Huffman was skeptical of Trump's ability to withdraw from the Iran nuclear deal brokered by the United States and signed by China, Russia and European countries. And he said the Paris Agreement on climate change wouldn't simply stop “just because Trump doesn't like it.”

Americans won't countenance abruptly pulling the rug out from under people on Obamacare, he said. Similarly, it's going to be difficult for his administration to institute mass deportations.

It remains to be seen if Trump backs off some of his incendiary campaign rhetoric and allows his pragmatic, deal-making side to take over.

“The reality of trying to deliver on some of these sweeping populist promises is going to be very challenging, as it should be,” Huffman said. “Many of these are truly dumb ideas.”

As a weakened Democratic Party does its own soul searching, local activists are looking ahead to the 2018 mid-term elections, hoping to find a viable alternative to oppose Trump and mobilize an awakened electorate. Political observers say if Trump fails to make good on promises to bring jobs or lower health care costs, blue-collar workers who came out in droves to support him could return to the Democrats.

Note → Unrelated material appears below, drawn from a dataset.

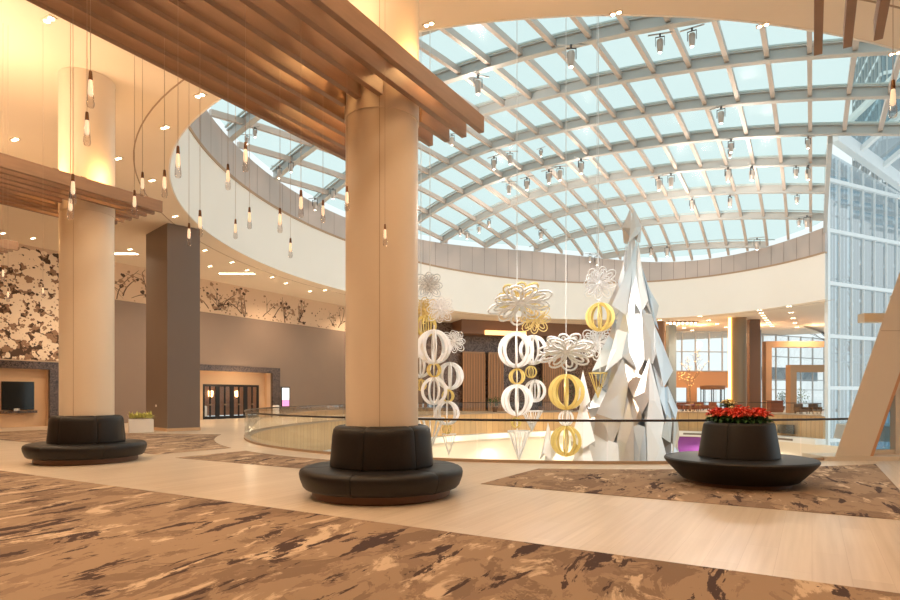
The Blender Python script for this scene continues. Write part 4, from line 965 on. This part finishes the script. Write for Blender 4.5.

Short of that, Californians who voted for Clinton can take comfort in living in a progressive state with an economy that's the sixth-largest in the world. Federal moves that threaten that prosperity and the state's values must be challenged, elected leaders said.

“We will have no other choice but to fight if the rhetoric from President-elect Donald Trump turns into policy proposals,” McGuire said. “California leaders must be proactive to ensure that the progress we've achieved over the past seven years isn't erased.”